Teniendo en cuenta la omnipotencia del ser humano –léase en
términos morales, pride o soberbia–, es muy posible que se encuentren
fuertes resistencias a la verdad. Resistencia es una palabra política que
Sigmund Freud adoptó, como en tantas otras ocasiones, para su
vocabulario psicológico. Admitir nuevas explicaciones o nuevas realidades
es siempre controvertido. Por eso suele ser arriesgado para la integridad
de quien las postula. En este asunto la pasión está siempre presente. Por
mucho que el científico de la política se esfuerce por evitar la pasión, los
sentimientos aflorarán para tomar parte en el juicio que los nuevos
planteamientos del maestro suscitan. En el juicio siempre tendremos
afectos, gustos primarios que condicionan y sustentan el criterio estético:
el me gusta o no me gusta, el me encanta o me repugna; en fin, el me
entusiasma o me deja indiferente.
El modo judicial está en Hobbes valorado tan claramente como en
Arendt.

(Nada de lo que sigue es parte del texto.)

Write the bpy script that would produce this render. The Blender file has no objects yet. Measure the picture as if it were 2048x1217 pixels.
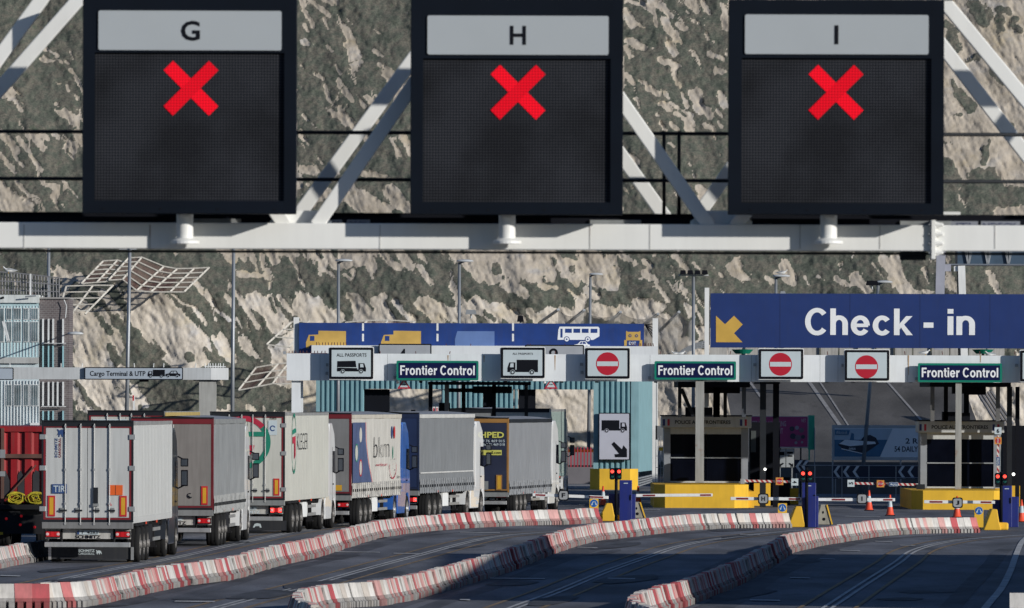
import bpy, math, random
import numpy as np
from mathutils import Vector, Matrix
R = math.radians
SC = bpy.context.scene
COL = SC.collection
# ------------------------------------------------------------------ camera, world, sun, exposure
CAM_H = 4.65
F = 20000.0          # focal length in pixels of the 2048 px wide photograph
ROLL = 0.0032
cd = bpy.data.cameras.new('camera'); cam = bpy.data.objects.new('camera', cd); COL.objects.link(cam)
cam.location = (0, 0, CAM_H); cam.rotation_euler = (R(90), -ROLL, 0)
cd.sensor_width = 36; cd.lens = F/2048*36; cd.shift_y = 188.5/2048
cd.clip_start = 5; cd.clip_end = 3000
cd.dof.use_dof = True; cd.dof.focus_distance = 345; cd.dof.aperture_fstop = 11.0
SC.camera = cam
SUN_AZ, SUN_EL = 125, 15.5      # azimuth clockwise from +Y
w = bpy.data.worlds.new("World"); SC.world = w; w.use_nodes = True
nt = w.node_tree; bg = nt.nodes['Background']
sky = nt.nodes.new('ShaderNodeTexSky'); sky.sky_type = 'NISHITA'; sky.sun_disc = False
sky.sun_elevation = R(SUN_EL); sky.sun_rotation = R(SUN_AZ); sky.air_density = 1.3; sky.dust_density = .5; sky.ozone_density = 2.5
tint = nt.nodes.new('ShaderNodeMix'); tint.data_type = 'RGBA'; tint.blend_type = 'MULTIPLY'; tint.inputs[0].default_value = 1; tint.inputs[7].default_value = (.72, .92, 1.35, 1)
nt.links.new(sky.outputs[0], tint.inputs[6]); nt.links.new(tint.outputs[2], bg.inputs[0]); bg.inputs[1].default_value = 0.052
sd = bpy.data.lights.new('sun', 'SUN'); sd.energy = 4.2; sd.angle = R(0.6); sd.color = (1, .965, .905)
sun = bpy.data.objects.new('sun', sd); COL.objects.link(sun)
sv = Vector((math.sin(R(SUN_AZ))*math.cos(R(SUN_EL)), math.cos(R(SUN_AZ))*math.cos(R(SUN_EL)), math.sin(R(SUN_EL))))
sun.rotation_euler = sv.to_track_quat('Z', 'Y').to_euler()
sun.location = (60, 0, 60)
SC.view_settings.view_transform = 'Standard'; SC.view_settings.look = 'None'
SC.view_settings.gamma = 1; SC.view_settings.exposure = 0.0
SC.cycles.max_bounces = 5; SC.cycles.transparent_max_bounces = 8
random.seed(5); rnd = random.Random(11)

# ------------------------------------------------------------------ materials
MATS = {}
def M(name, col, rough=.6, metal=0, var=.12, scale=1.5, streak=0, bump=0, emit=0, alpha=1, spec=.5, rust=0, ribs=None, coat=0):
    if name in MATS: return MATS[name]
    m = bpy.data.materials.new(name); m.use_nodes = True; MATS[name] = m
    t = m.node_tree; N = t.nodes; L = t.links; b = N['Principled BSDF']
    b.inputs['Roughness'].default_value = rough; b.inputs['Metallic'].default_value = metal
    b.inputs['Specular IOR Level'].default_value = spec; b.inputs['Coat Weight'].default_value = coat
    tc = N.new('ShaderNodeTexCoord')
    def noise(sc, det=4, vec=None):
        n = N.new('ShaderNodeTexNoise'); n.inputs['Scale'].default_value = sc; n.inputs['Detail'].default_value = det
        L.new(vec if vec else tc.outputs['Object'], n.inputs['Vector']); return n.outputs['Fac']
    def ramp(fac, a, bb, ca, cb):
        r = N.new('ShaderNodeValToRGB'); r.color_ramp.elements[0].position = a; r.color_ramp.elements[1].position = bb
        r.color_ramp.elements[0].color = ca; r.color_ramp.elements[1].color = cb; L.new(fac, r.inputs[0]); return r.outputs[0]
    def mix(fac, a, bb, mode='MIX'):
        x = N.new('ShaderNodeMix'); x.data_type = 'RGBA'; x.blend_type = mode
        if isinstance(fac, float): x.inputs[0].default_value = fac
        else: L.new(fac, x.inputs[0])
        for s, v in ((6, a), (7, bb)):
            if isinstance(v, tuple): x.inputs[s].default_value = v
            else: L.new(v, x.inputs[s])
        return x.outputs[2]
    c4 = (*col, 1)
    lo = tuple(c*(1-var) for c in col)+(1,); hi = tuple(min(1, c*(1+var*.6)) for c in col)+(1,)
    out = ramp(noise(scale, 6), .3, .7, lo, hi)
    if streak:
        mp = N.new('ShaderNodeMapping'); mp.inputs['Scale'].default_value = (6, 6, .45); L.new(tc.outputs['Object'], mp.inputs[0])
        s = ramp(noise(1.6, 6, mp.outputs[0]), .42, .75, (0, 0, 0, 1), (streak, streak, streak, 1))
        out = mix(s, out, (.12*col[0]+.06, .12*col[1]+.055, .12*col[2]+.045, 1))
    if rust:
        s = ramp(noise(2.2, 8), .62, .72, (0, 0, 0, 1), (rust, rust, rust, 1)); out = mix(s, out, (.22, .08, .03, 1))
    L.new(out, b.inputs['Base Color'])
    if bump or ribs:
        h = noise(scale*12, 4)
        if ribs:
            wv = N.new('ShaderNodeTexWave'); wv.bands_direction = ribs[0]; wv.inputs['Scale'].default_value = ribs[1]
            L.new(tc.outputs['Object'], wv.inputs[0]); h = wv.outputs['Fac']
        bp = N.new('ShaderNodeBump'); bp.inputs['Strength'].default_value = bump or .4; bp.inputs['Distance'].default_value = .02 if not ribs else ribs[2]
        L.new(h, bp.inputs['Height']); L.new(bp.outputs[0], b.inputs['Normal'])
    if emit:
        b.inputs['Emission Color'].default_value = c4; b.inputs['Emission Strength'].default_value = emit
    if alpha < 1: b.inputs['Alpha'].default_value = alpha
    return m
white = M('white_paint', (.76, .77, .76), .45, var=.06, streak=.12)
gwhite = M('gantry_white', (.72, .75, .77), .5, var=.05, streak=.08, rust=.06)
fgwhite = M('truss_white', (.80, .80, .77), .45, var=.05, streak=.06)
black = M('black_paint', (.004, .005, .009), .75, spec=.15)
dark = M('dark_steel', (.014, .017, .022), .65, var=.3, spec=.25)
grey = M('galvanised', (.36, .38, .4), .5, metal=.3, var=.2, streak=.2)
mgrey = M('mid_grey_paint', (.22, .23, .23), .6, var=.15, streak=.3)
chassis = M('chassis_dark', (.016, .016, .018), .8, var=.4, spec=.2)
rubber = M('rubber', (.018, .018, .018), .9, var=.35, spec=.15)
glass = M('dark_glass', (.003, .004, .009), .12, spec=.1, var=.3)
red = M('red_paint', (.5, .02, .025), .5, var=.2)
darkred = M('dark_red_paint', (.22, .012, .02), .5, var=.25, streak=.3)
yellow = M('yellow_paint', (.74, .44, .04), .6, var=.1, streak=.1, spec=.2)
blue = M('blue_cabinet', (.012, .022, .17), .4, var=.15, streak=.2)
signwhite = M('sign_white', (.50, .57, .60), .5, var=.04, streak=.05, spec=.2)
orange = M('cone_orange', (.75, .08, .03), .5, var=.15)
alu = M('aluminium', (.55, .55, .54), .35, metal=.6, var=.15, streak=.2)
tailred = M('tail_lamp', (.45, .01, .015), .25, emit=.25)
taillit = M('tail_lamp_lit', (1, .05, .04), .25, emit=3)
reflect_y = M('marker_yellow', (.62, .34, .03), .35, var=.1)
green = M('sign_green', (.008, .19, .13), .5, var=.1, spec=.2)
navy = M('sign_navy', (.006, .009, .055), .4, var=.25, spec=.2)

# ------------------------------------------------------------------ pixel of the photograph <-> world
def U(x, y):
    dx, dy = x-1024, y-797; return dx+dy*ROLL, dy-dx*ROLL
def W(x, y, Y):
    u, v = U(x, y); return Vector((u*Y/F, Y, CAM_H-v*Y/F))
def G(x, y):
    u, v = U(x, y); Y = CAM_H*F/v; return Vector((u*Y/F, Y, 0))

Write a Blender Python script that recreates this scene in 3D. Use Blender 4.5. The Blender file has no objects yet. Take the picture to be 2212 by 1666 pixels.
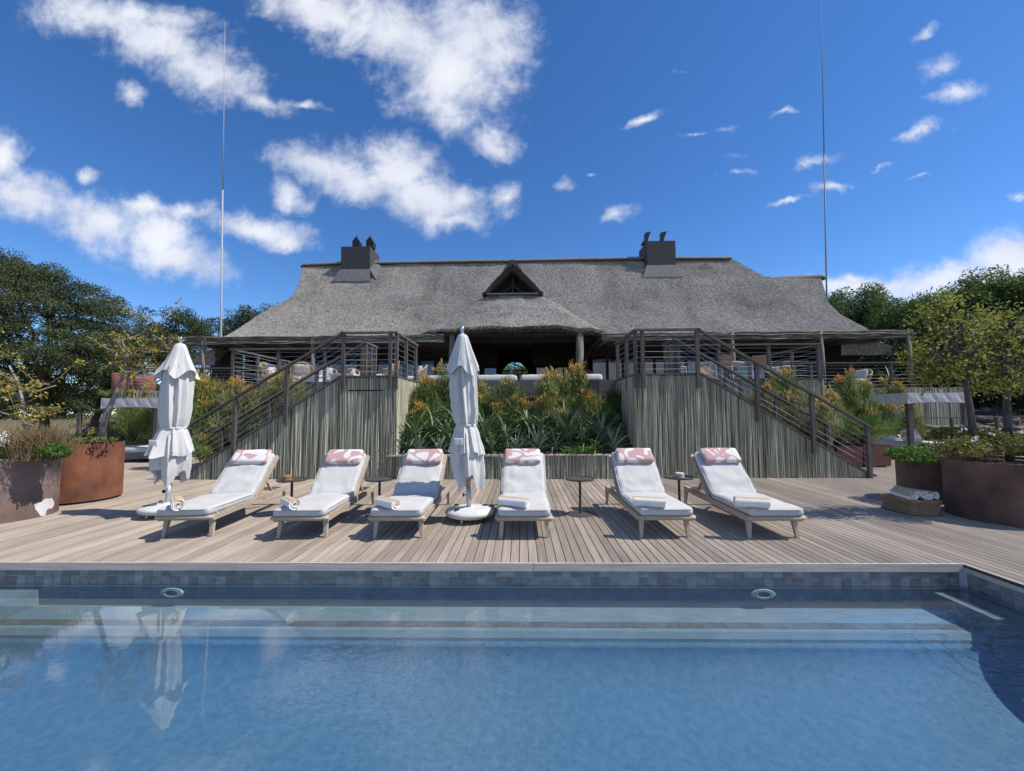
import bpy, bmesh, math, random
import numpy as np
from mathutils import Matrix, Vector, noise as mnoise
pi = math.pi
random.seed(11)
rng = np.random.default_rng(11)
sc = bpy.context.scene
col = sc.collection

# ------------------------------------------------------------------ camera, sky, sun, exposure
EYE = Vector((0, 0, 1.55))
FPX, PCX, PCY = 894.6, 1106.0, 833.0            # focal length and centre of a 2212 px wide picture
ROT = Matrix.Rotation(0.0212, 3, 'Z') @ Matrix.Rotation(pi / 2 + 0.063, 3, 'X') @ Matrix.Rotation(-0.006, 3, 'Z')
cam_d = bpy.data.cameras.new('camera')
cam = bpy.data.objects.new('camera', cam_d)
col.objects.link(cam)
cam.matrix_world = Matrix.Translation(EYE) @ ROT.to_4x4()
cam_d.sensor_width = 36.0
cam_d.lens = 36.0 * FPX / 2212.0
cam_d.clip_start = 0.05
cam_d.clip_end = 3000
sc.camera = cam
sc.render.engine = 'CYCLES'
sc.cycles.use_denoising = True
try:
    sc.cycles.denoiser = 'OPENIMAGEDENOISE'
    sc.cycles.denoising_input_passes = 'RGB_ALBEDO_NORMAL'
    sc.cycles.denoising_prefilter = 'ACCURATE'
    sc.cycles.denoising_quality = 'HIGH'
except Exception:
    pass
sc.cycles.max_bounces = 7
sc.cycles.diffuse_bounces = 3
sc.cycles.glossy_bounces = 3
sc.cycles.transmission_bounces = 4
sc.cycles.transparent_max_bounces = 8
sc.view_settings.view_transform = 'Standard'
sc.view_settings.look = 'None'
sc.view_settings.gamma = 1.0
sc.view_settings.use_curve_mapping = False
sc.view_settings.exposure = 0.5

SUN_EL, SUN_AZ = math.radians(53), math.radians(8)      # sun stands over +x, a little behind the camera
SUNV = Vector((math.cos(SUN_EL) * math.cos(SUN_AZ), -math.cos(SUN_EL) * math.sin(SUN_AZ), math.sin(SUN_EL)))


def ray(px, py):
    return ROT @ Vector(((px - PCX) / FPX, -(py - PCY) / FPX, -1.0))


def W(px, py, Y):
    d = ray(px, py)
    return EYE + d * (Y / d.y)


def G(px, py, z=0.0):
    d = ray(px, py)
    return EYE + d * ((z - EYE.z) / d.z)


class NT:
    """small wrapper to write node trees tersely"""
    def __init__(s, tree):
        s.t = tree

    def n(s, kind, **kw):
        nd = s.t.nodes.new('ShaderNode' + kind)
        for k, v in kw.items():
            setattr(nd, k, v)
        return nd

    def l(s, a, b):
        s.t.links.new(a, b)

    def put(s, sock, v):
        if hasattr(v, 'links') or isinstance(v, bpy.types.NodeSocket):
            s.l(v, sock)
        else:
            sock.default_value = v

    def math(s, op, a, b=None, c=None, clamp=False):
        nd = s.n('Math', operation=op, use_clamp=clamp)
        for i, v in enumerate((a, b, c)):
            if v is not None:
                s.put(nd.inputs[i], v)
        return nd.outputs[0]

    def noise(s, vec, scale, detail=4, rough=.55, dist=0.0):
        nd = s.n('TexNoise')
        if vec is not None:
            s.l(vec, nd.inputs['Vector'])
        nd.inputs['Scale'].default_value = scale
        nd.inputs['Detail'].default_value = detail
        nd.inputs['Roughness'].default_value = rough
        nd.inputs['Distortion'].default_value = dist
        return nd

    def mapping(s, vec, scale=(1, 1, 1), loc=(0, 0, 0), rot=(0, 0, 0), vtype='POINT'):
        nd = s.n('Mapping', vector_type=vtype)
        s.l(vec, nd.inputs['Vector'])
        nd.inputs['Location'].default_value = loc
        nd.inputs['Rotation'].default_value = rot
        nd.inputs['Scale'].default_value = scale
        return nd.outputs[0]

    def mix(s, fac, a, b, blend='MIX'):
        nd = s.n('Mix', data_type='RGBA', blend_type=blend)
        s.put(nd.inputs[0], fac)
        s.put(nd.inputs[6], a)
        s.put(nd.inputs[7], b)
        return nd.outputs[2]

    def ramp(s, fac, stops):
        nd = s.n('ValToRGB')
        s.l(fac, nd.inputs[0])
        els = nd.color_ramp.elements
        while len(els) < len(stops):
            els.new(.5)
        for e, (p, c) in zip(els, stops):
            e.position = p
            e.color = (*c[:3], 1)
        return nd.outputs[0]

    def step(s, v, lo, hi, a=0.0, b=1.0):
        nd = s.n('MapRange', interpolation_type='SMOOTHSTEP')
        s.put(nd.inputs[0], v)
        nd.inputs[1].default_value = lo
        nd.inputs[2].default_value = hi
        nd.inputs[3].default_value = a
        nd.inputs[4].default_value = b
        return nd.outputs[0]


# ---- world: Nishita sky and fair-weather cumulus laid out by direction
world = bpy.data.worlds.new('World')
sc.world = world
world.use_nodes = True
wt = world.node_tree
wt.nodes.clear()
w = NT(wt)
wout = w.n('OutputWorld')
bg = w.n('Background')
w.l(bg.outputs[0], wout.inputs[0])
SKY_STRENGTH = 0.15
bg.inputs[1].default_value = SKY_STRENGTH
sky = w.n('TexSky', sky_type='NISHITA')
sky.sun_disc = False
sky.sun_elevation = SUN_EL
sky.sun_rotation = pi / 2 + SUN_AZ
sky.altitude = 2200
sky.air_density = 1.0
sky.dust_density = 0.25
sky.ozone_density = 3.0
hs = w.n('HueSaturation')
hs.inputs['Hue'].default_value = 0.505
hs.inputs['Saturation'].default_value = 1.24
hs.inputs['Value'].default_value = .85
w.l(sky.outputs[0], hs.inputs['Color'])
tc = w.n('TexCoord')
gen = tc.outputs['Generated']
sep = w.n('SeparateXYZ')
w.l(gen, sep.inputs[0])
dx, dy, dz = sep.outputs
ysafe = w.math('MAXIMUM', dy, 0.08)
uu = w.math('DIVIDE', dx, ysafe)
vv = w.math('DIVIDE', dz, ysafe)
comb = w.n('CombineXYZ')
w.l(uu, comb.inputs[0])
w.l(vv, comb.inputs[1])
uv = comb.outputs[0]
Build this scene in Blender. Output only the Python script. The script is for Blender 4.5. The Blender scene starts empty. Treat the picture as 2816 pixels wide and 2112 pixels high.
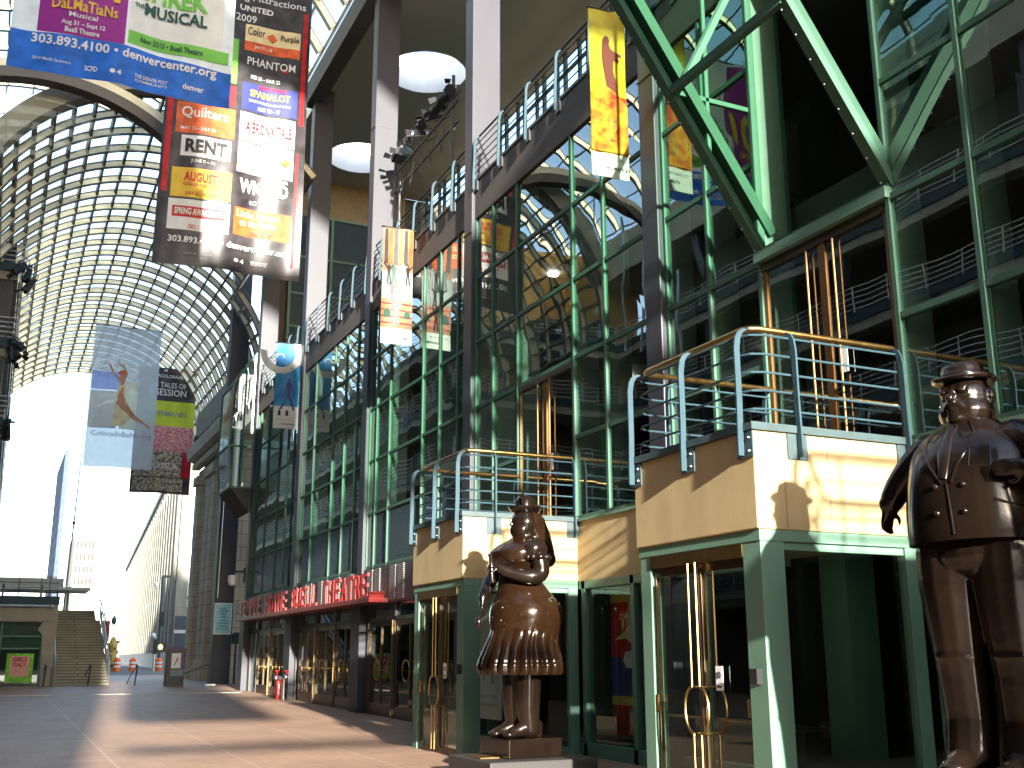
import bpy, bmesh, math, random
from mathutils import Vector as V, Matrix
R = math.radians
rnd = random.Random(11)
sc = bpy.context.scene
COL = sc.collection

# ------------------------------------------------------------------ camera
cp = (R(14.08), R(-25.09), R(-.13))
cam_d = bpy.data.cameras.new('camera'); cam = bpy.data.objects.new('camera', cam_d); COL.objects.link(cam)
cam_d.lens = 36 * 2991 / 2816; cam_d.sensor_width = 36; cam_d.sensor_fit = 'HORIZONTAL'
cam_d.clip_start = .05; cam_d.clip_end = 3000
M = Matrix.Rotation(cp[1], 4, 'Z') @ Matrix.Rotation(R(90) + cp[0], 4, 'X') @ Matrix.Rotation(cp[2], 4, 'Z')
M.translation = V((0, 0, 1.6)); cam.matrix_world = M
sc.camera = cam
# ------------------------------------------------------------------ light
SUN_AZ, SUN_EL = R(6.0), R(13.5)          # sun behind the camera, a little to its left
w = bpy.data.worlds.new('World'); sc.world = w; w.use_nodes = True
nt = w.node_tree; nt.nodes.clear()
sky = nt.nodes.new('ShaderNodeTexSky'); sky.sky_type = 'NISHITA'; sky.sun_disc = False
sky.sun_elevation = SUN_EL; sky.sun_rotation = R(180) + SUN_AZ; sky.air_density = 1.0; sky.dust_density = 2.8; sky.ozone_density = .35; sky.altitude = 1600
bg = nt.nodes.new('ShaderNodeBackground'); bg.inputs[1].default_value = .15
wo = nt.nodes.new('ShaderNodeOutputWorld')
nt.links.new(sky.outputs[0], bg.inputs[0]); nt.links.new(bg.outputs[0], wo.inputs[0])
sd = bpy.data.lights.new('sun', 'SUN'); sd.energy = 4.2; sd.angle = R(1.0); sd.color = (1, .945, .83)
sun = bpy.data.objects.new('sun', sd); COL.objects.link(sun)
S = V((-math.sin(SUN_AZ) * math.cos(SUN_EL), -math.cos(SUN_AZ) * math.cos(SUN_EL), math.sin(SUN_EL)))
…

El juicio es esencial para ser ciudadano, es parte central de la vida
política. Y el juicio democrático exige varias cosas: testigos libres y sin
miedo, sesión pública, elaboración lenta del proceso, posibilidad de
defensa asistida, ecuanimidad en el juez, tranquilidad en el transcurso de
las sesiones; o, si se prefiere, garantía contra la coerción, el arrebato o lo
conminatorio de las actitudes vigilantes. Es decir, respeto a la letargia.
Todo eso entra en la política que valora Hobbes y también en la política
que entiende hondamente Arendt. Aunque todo indica que Hannah Arendt
no tuvo conciencia de tener este valioso precedente en la tradición inglesa.